Brown attempted to kill Sen. George Runner’s Voter ID Initiative by dubbing it: LIMITS ON VOTING. INITIATIVE STATUTE. [which] Prohibits citizens from voting at the polls, unless they present a government-issued photo identification card. Under similar circumstances, Brown’s Democrat predecessor dubbed the Voter ID initiative he reviewed as “VOTER IDENTIFICATION REQUIREMENT. INITIATIVE STATUTE.”

Brown filed a lawsuit against San Bernadino County for “failing to consider how growth and new development will impact climate change” – even though the regulations related to AB32 had yet to be put in place at the time of the lawsuit.

In 2008, Brown was also sure to say, before voters passed Prop 8, that it would not apply retroactively to the same sex marriages that Gavin Newsom “legalized” in San Francisco.
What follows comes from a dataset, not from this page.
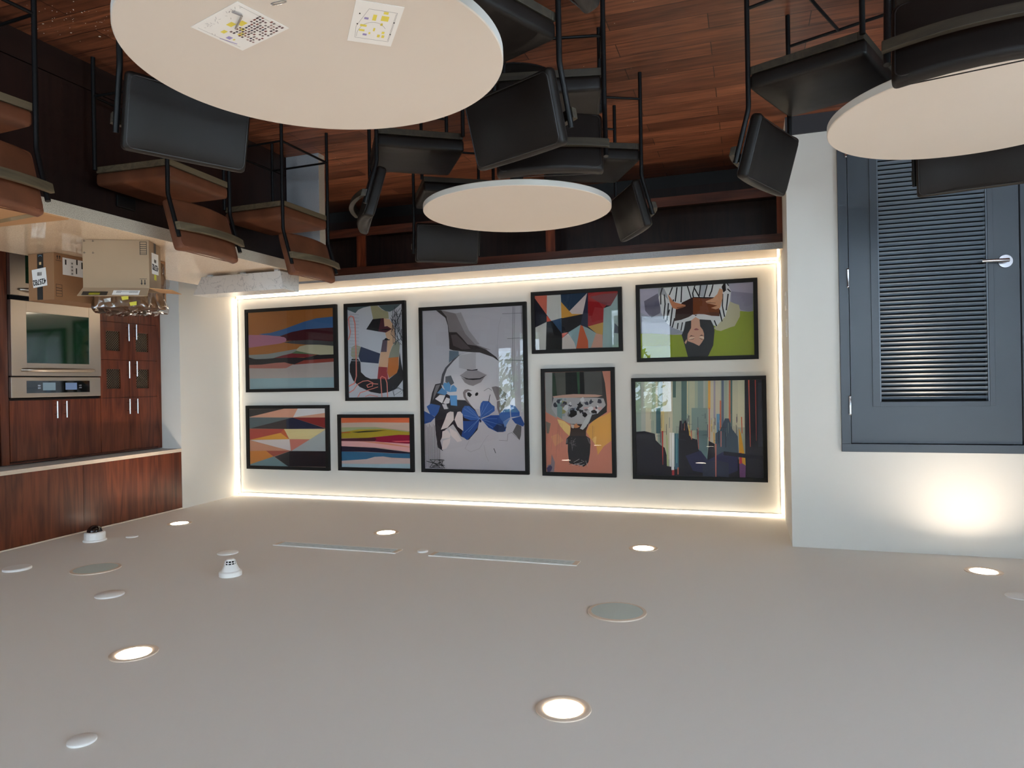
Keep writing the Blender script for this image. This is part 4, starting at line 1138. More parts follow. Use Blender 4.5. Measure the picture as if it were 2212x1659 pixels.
for yy in (3.935, 4.285):
    for zz in (1.665, 1.684): O(-.0325, -.0306, yy-.011, yy+.011, zz-.005, zz+.005, STEELD, 'button', pn)
for z0, z1 in ((1.022, 1.590), (.36, .985)):
    dd = MB(); dz = z1-1.590
    wy0, wy1, wz0, wz1 = 3.84, 4.372, 1.105+dz, 1.492+dz
    for a, b, c, e in ((3.722, wy0, z0, z1), (wy1, 4.478, z0, z1), (wy0, wy1, z0, wz0), (wy0, wy1, wz1, z1)): dd.box(-.035, -.001, a-4.1, b-4.1, c-.32, e-.32, STEEL)
    d = dd.obj('oven_door', ov, .0015)
    O(-.030, -.012, wy0, wy1, wz0, wz1, OVGL, 'door_window', d)
    hb = MB(); hz = 1.546+dz-.32
    hb.tube([(-.036, 3.80-4.1, hz), (-.062, 3.812-4.1, hz), (-.078, 3.84-4.1, hz), (-.086, 3.95-4.1, hz), (-.088, 0, hz), (-.086, 4.25-4.1, hz), (-.078, 4.36-4.1, hz), (-.062, 4.388-4.1, hz), (-.036, 4.40-4.1, hz)], [.011, .013, .014, .015, .016, .015, .014, .013, .011], STEEL, 14)
    hb.obj('door_handle', d)
O(-.012, -.0005, 3.73, 4.47, .986, 1.021, BLKGL, 'vent_gap')
# next bay of the kitchen
bay = empty('kitchen_base_unit', 'dark wooden kitchen base unit beside the ovens, cut by the frame edge, with stone worktop', 'cabinet', (0, 0, 0))
MB().box(XK+.03, XR-.002, 1.2, 3.655, 0, .86, MAHOG).obj('body', bay); MB().box(XK, XR-.002, 1.2, 3.655, .862, .90, QTG).obj('worktop', bay)
tag(B('backsplash', XK+.30, XK+.32, 1.2, 3.655, .901, 1.395, QTG), 'pale grey stone backsplash beside the ovens at the frame edge', 'backsplash')
upc = empty('kitchen_wall_unit', 'dark wooden upper cabinet beside the ovens at the frame edge', 'cabinet', (0, 0, 0))
MB().box(XK+.022, XR-.002, 1.2, 3.655, 1.40, 2.255, DARKW).obj('body', upc)
for a in (3.05, 2.45, 1.85, 1.25): kdoor(upc, a, a+.6, 1.42, 2.24, a+.05, (1.45, 1.60))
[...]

All of those positions and actions taken by Brown, on law and order/voting, the environment and social issues, are considerably Left of center and were either taken because he is that Liberal or because he wanted to make sure that then candidate Gavin Newsom would not get to the Left of Jerry Brown. But now Gavin is gone. There is no one for Jerry Brown to out-Left. Soooo, its apparently time for “Reasonable Jerry.”

Like: The “No tax increase Jerry” – unless the voters want it – meaning he is now against it before he might be for it, or

The “I will look at the pension crisis” Jerry – as if he will take on all those public employee unions he empowered, or

The “I will downsize state government” Jerry – even though the budget increased 120% when he was Governor.

And perhaps the coup de grâce, TheWe don’t need mere ambition to be GovernorJerry Brown.

Clearly, Jerry Brown knows no shame, and without Gavin Newsom in the race, he is trying to tack away from his Leftist rhetoric and embark on his newly discovered Reasonable Jerry Tour.

However, those watching Jerry well remember his comment that “It doesn’t matter what I say, as long as I sound different from other politicians.” Hopefully, this Fall, voters will understand the true Jerry Brown and let him know that it does matter what you say and even more what you have done.